Gioras Wood Medieval Bakery


For me, the food highlight was a simple one: pastries from the Gioras Wood Medieval Bakery, Agiou Efhimiou, in the heart of the old town. Try the honey balls (doughnut-like morsels drenched in honey), spanakopita (spinach pies) and cheese pies. No calories at all. This is where the locals shop, there’s a wood oven, and walking inside is like stepping back to another era.

Solymar restaurant


Another place worth trying is Solymar restaurant on Kala Livadi beach. We had fabulous seafood there (especially the mussels, cooked simply with wine and herbs) and the atmosphere is great, but watch out for the prices. Ouch.

Spilia taverna


And then, just a hop and a step around the coast from there is Spilia taverna, hidden under the rocks right on the water’s edge at Kalafatis Beach.

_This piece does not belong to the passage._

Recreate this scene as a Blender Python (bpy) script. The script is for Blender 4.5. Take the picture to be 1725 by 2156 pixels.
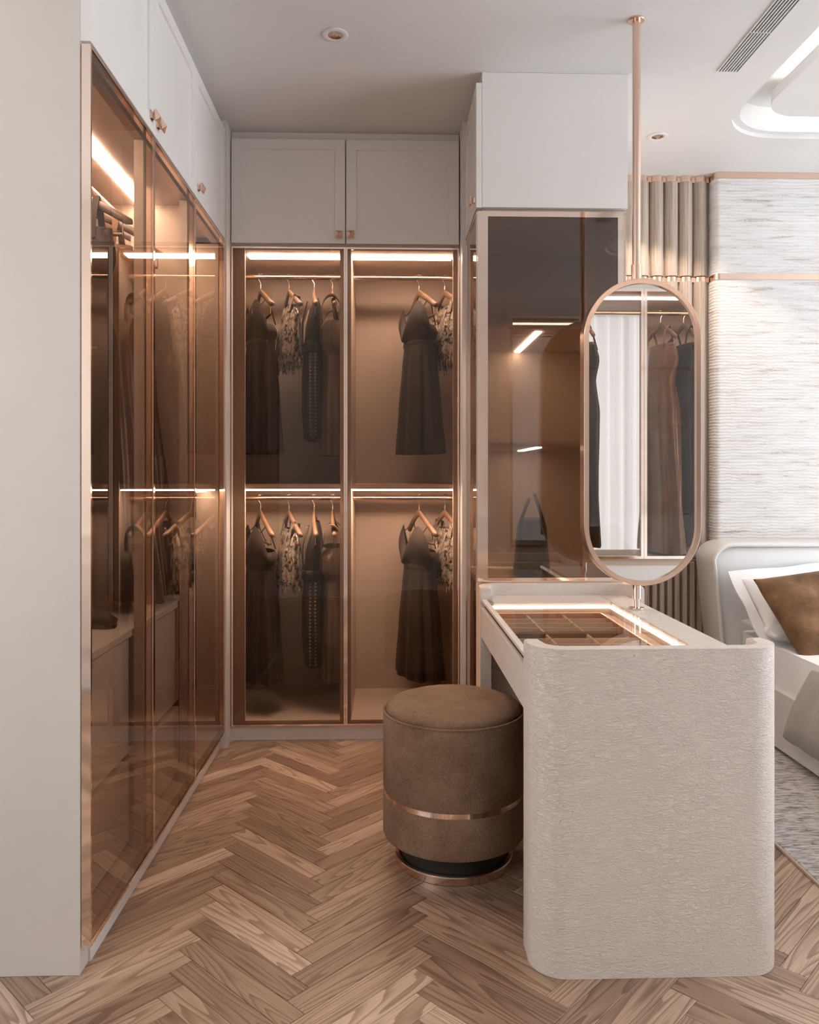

Get there by walking the plank from the beach, or down through the slightly careworn Anastasia Hotel.


I had sea urchin spaghetti, which was ridiculously expensive, a bit mean on the sauce and not that great; instead, keep it simple, go for a light lunch and share crusty bread and a big bowl of salad made of the sweetest yellow and red tomatoes, crumbled local cheese, pickled caper leaves (hard to find in the UK but you can find them online… great, piquant flavour) and a simple oil-vinegar dressing. Wash it down with copious amounts of frosty-cold rosé, follow with a hit of Greek coffee, take deep breaths, soak up the idyllic view and the world will seem a better place. I promise.

 Where to stay


I’m almost reluctant to share it with anyone, but here goes… You can’t do better than Thea, a B&B with its own secluded beach and pool, great breakfasts overlooking the sea, spotless rooms (think brilliant white walls and bright blue shutters) and an air of tranquility that’s hard to beat. They’ll pick you up from the airport but it’s best to hire a car as it’s in a fairly remote spot – with a great big plus: it’s only three minutes’ walk from Kiki’s taverna… Go!